Theorem 3.5. The only integer solutions to $y^2+2=x^3$ are $x=3, y=±5.$
Proof. Factor the equation as
\[\tag{3.2}
(y+\sqrt{-2})(y-\sqrt{-2})=x^3 .
\]
We claim that the two factors on the left are coprime (the only integers in $\mathbf{Z}[\sqrt{-2}]$ dividing both of them are units). Suppose, to the contrary, that some irreducible $\alpha$ divides both factors. Then $\alpha$ divides $(y+\sqrt{-2})-(y-\sqrt{-2})=2 \sqrt{-2}=-(\sqrt{-2})^3$. Now $\sqrt{-2}$ is irreducible in $\mathbf{Z}[\sqrt{-2}]$, since it has norm 2, so if it factors into two elements of $\mathbf{Z}[\sqrt{-2}]$, one of them must have norm 1 and hence be a unit. Therefore, by unique factorisation into irreducibles, $\alpha$ is an associate of $\sqrt{-2}$. Modifying $\alpha$ by a unit, we can assume that $\alpha=\sqrt{-2}$.
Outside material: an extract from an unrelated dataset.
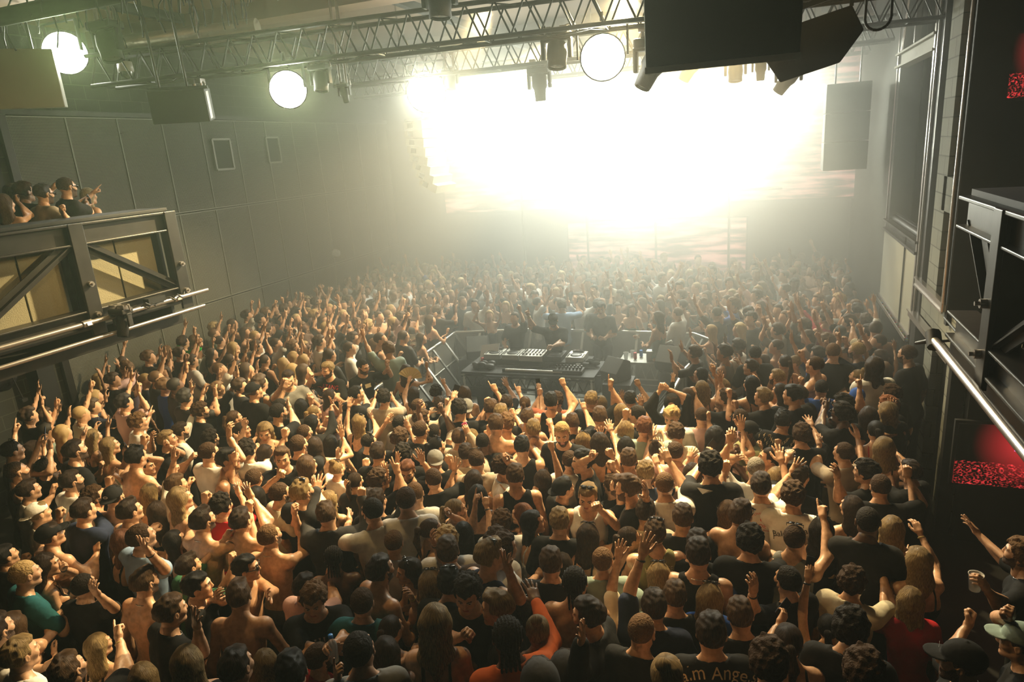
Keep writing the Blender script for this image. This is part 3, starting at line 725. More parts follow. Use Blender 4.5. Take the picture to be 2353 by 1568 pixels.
MB().lathe([(0, 0.12), (0.09, 0.12), (0.1, 0.0), (0, 0)], None, 20).build('housing', M_WHITE, t); MB().lathe([(0.075, 0), (0.07, -0.05), (0.04, -0.08), (0, -0.09)], None, 16).build('dome', M_LENS, t)
MB().tube((0, 0, 0.12), (0, 0, ZC - P.z), 0.02).build('stem', M_STEEL, t)
# rolled screen on a bracket, low on the near side wall
t = thing('rolled_banner', (XL + 0.35, 5.6, 2.0), 'dark rolled plastic banner on a bracket below the balcony', 'banner')
f = Field((-0.25, -1.1, -0.28), (0.25, 0.8, 0.28), 0.03); f.add(rc((0, -1.0, 0), (0, 0.55, 0), 0.2, 0.2)); f.warp(lambda F, X, Y, Z: F + 0.015 * vnoise((X, Y, Z), 3, 2))
o = simple('roll', f, pmat('black_plastic_wrap', (0.02, 0.018, 0.02), 0.22, bump=0.6, bscale=12)); link('roll', o, t)
MB().tube((-0.4, 0.5, 0.33), (0.3, 0.5, 0.33), 0.02).tube((0.24, 0.5, 0.33), (0.24, 0.62, -0.35), 0.012).box(0.2, 0.58, -0.38, 0.28, 0.66, -0.33).build('bracket', M_STEEL, t)
MB().box(-0.05, -2.2, -0.08, 0.0, 0.6, -0.02, Matrix.Translation((0.1, 0, 0.4))).build('rail', M_STEEL, t)

# ------------------------------------------------------------------ left balcony: steel truss front, pale mesh behind, rail and slab
XB = -6.2
t = thing('steel_balcony', (XB, 5.85, 2.9), 'black steel trussed balcony with pale mesh infill and spectators behind', 'balcony'); t['kind'] = 'thing'
def P0(x, y, z): return (x - XB, y - 5.85, z - 2.9)
def bal_front(t, xb, y0, y1, zt, zb, posts, sgn, local):
    F = lambda x, y, z: local(x, y, z)
    m = MB()                                               # top chord: web with two flanges
    m.box(*F(xb - 0.03, y0, zt - 0.19), *F(xb + 0.03, y1, zt)).box(*F(xb - 0.09, y0, zt - 0.015), *F(xb + 0.09, y1, zt + 0.01)).box(*F(xb - 0.09, y0, zt - 0.20), *F(xb + 0.09, y1, zt - 0.18))
    m.build('top_chord', M_STEEL, t, 0.006)
    m = MB().box(*F(xb - 0.03, y0, zb), *F(xb + 0.03, y1, zb + 0.16)).box(*F(xb - 0.09, y0, zb - 0.015), *F(xb + 0.09, y1, zb + 0.01)).box(*F(xb - 0.09, y0, zb + 0.15), *F(xb + 0.09, y1, zb + 0.17))
    m.build('bottom_chord', M_STEEL, t, 0.006)
    for i, y in enumerate(posts):
        w = 0.075
        m = MB().box(*F(xb + sgn * 0.07, y - w, zb - 0.08), *F(xb + sgn * 0.10, y + w, zt + 0.01)).box(*F(xb - 0.09, y - 0.01, zb), *F(xb + 0.09, y + 0.01, zt))
        p = m.build('post', M_STEEL, t, 0.005)
        for z in (zb + 0.12, zb + 0.42):
            q = F(xb + sgn * 0.10, y, z)
            MB().tube(q, (q[0] + sgn * 0.035, q[1], q[2]), 0.028, 10).tube((q[0] + sgn * .035, q[1], q[2]), (q[0] + sgn * 0.06, q[1], q[2]), 0.014, 6).build('bolt', M_EDGE, p)
    for i in range(len(posts) - 1):
        a, b = posts[i], posts[i + 1]
        (ya, za), (yb, zb_) = ((a, zb + 0.12), (b, zt - 0.16)) if i % 2 else ((b, zt - 0.16), (a, zb + 0.12))
        if i % 2 == 0: (ya, za), (yb, zb_) = (b + 0.05, zt - 0.18), (a - 0.05, zb + 0.18)
        else: (ya, za), (yb, zb_) = (a - 0.05, zt - 0.18), (b + 0.05, zb + 0.18)
        MB().beam(F(xb + 0.02 * sgn, ya, za), F(xb + 0.02 * sgn, yb, zb_), 0.10, 0.012).beam(F(xb + 0.02 * sgn, ya, za), F(xb + 0.02 * sgn, yb, zb_), 0.012, 0.11).build('diagonal_brace', M_STEEL, t)
bal_front(t, XB, 1.0, 5.85, 4.23, 3.24, (5.80, 4.67, 3.5, 2.3, 1.1), 1, P0)
for a, b in ((5.68, 5.22), (5.20, 4.74), (4.60, 4.2), (4.18, 3.62), (3.4, 2.9), (2.88, 2.4)):
    MB().box(*P0(XB - 0.14, b, 3.36), *P0(XB - 0.12, a, 4.08)).build('mesh_panel', M_SCRIM, t)
MB().box(*P0(XB - 0.45, 1.0, 4.24), *P0(XB + 0.02, 5.85, 4.28)).build('rail_shelf', M_BLACK, t, 0.01)
MB().box(*P0(XL, 1.0, 2.97), *P0(XB - 0.08, 5.85, 3.07)).build('floor_slab', M_STEEL, t)
MB().box(*P0(XL, 5.72, 4.2), *P0(XB - 0.4, 5.80, 4.26)).box(*P0(XL, 5.74, 3.0), *P0(XB - 0.1, 5.78, 4.2)).build('end_screen', M_BLACK, t)
g = MB().tube(P0(XB + 0.16, 1.2, 3.31), P0(XB + 0.16, 6.05, 3.31), 0.024).tube(P0(XB + 0.22, 1.2, 3.16), P0(XB + 0.22, 5.9, 3.16), 0.02)
for y in (2.2, 3.4, 4.5, 5.6): g.beam(P0(XB + 0.02, y, 3.25), P0(XB + 0.2, y, 3.31), 0.05, 0.03).tube(P0(XB + 0.16, y - 0.05, 3.31), P0(XB + 0.16, y + 0.05, 3.31), 0.035)
g.build('lighting_rail', M_EDGE, t)
g = MB(); q = Vector(P0(XB + 0.15, 5.0, 3.33))
for k in range(7):
    y0 = 4.75 + k * 0.13
    g.path([P0(XB + 0.17 + 0.03 * math.sin(k * 2.1 + j), y0 + 0.05 * j, 3.33 + 0.03 * math.sin(j * 1.9 + k)) for j in range(5)], 0.008, 5)
g.box(*P0(XB + 0.12, 5.2, 3.33), *P0(XB + 0.2, 5.42, 3.39)).build('rail_cables', M_RUBBER, t)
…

Thus $\sqrt{-2} \mid(y+\sqrt{-2})$, and so $\sqrt{-2} \mid y$. Taking norms, we see that $2 \mid y^2$, and hence $2 \mid y$. But then, returning to the original equation $y^2+2=x^3$, we see that $2 \mid x$, and hence $y^2 \equiv 6\pmod{8}$. This is impossible, and so indeed the two factors on the left in (3.2) are coprime.
Using unique factorisation again, it follows that both $y \pm \sqrt{-2}$ are associates of cubes in $\mathbf{Z}[\sqrt{-2}]$. Since the only units in $\mathbf{Z}[\sqrt{-2}]$ are $\pm 1$, and $-1$ is a cube, both $y \pm \sqrt{-2}$ are cubes. Suppose that
\[
y+\sqrt{-2}=(a+b \sqrt{-2})^3,
\]
where $a, b \in \mathbf{Z}$. Expanding out and comparing coefficients of $\sqrt{-2}$, we obtain
\[
1=b(3 a^2-2 b^2) .
\]
This is a very easy equation to solve over the integers. We must have either $b=-1$, in which case $3 a^2-2=-1$, which is impossible, or else $b=1$, in which case $3 a^2-2=1$ and so $a= \pm 1$. This leads to $y+\sqrt{-2}=(\pm 1+\sqrt{-2})^3$ and so $y= \pm 5$.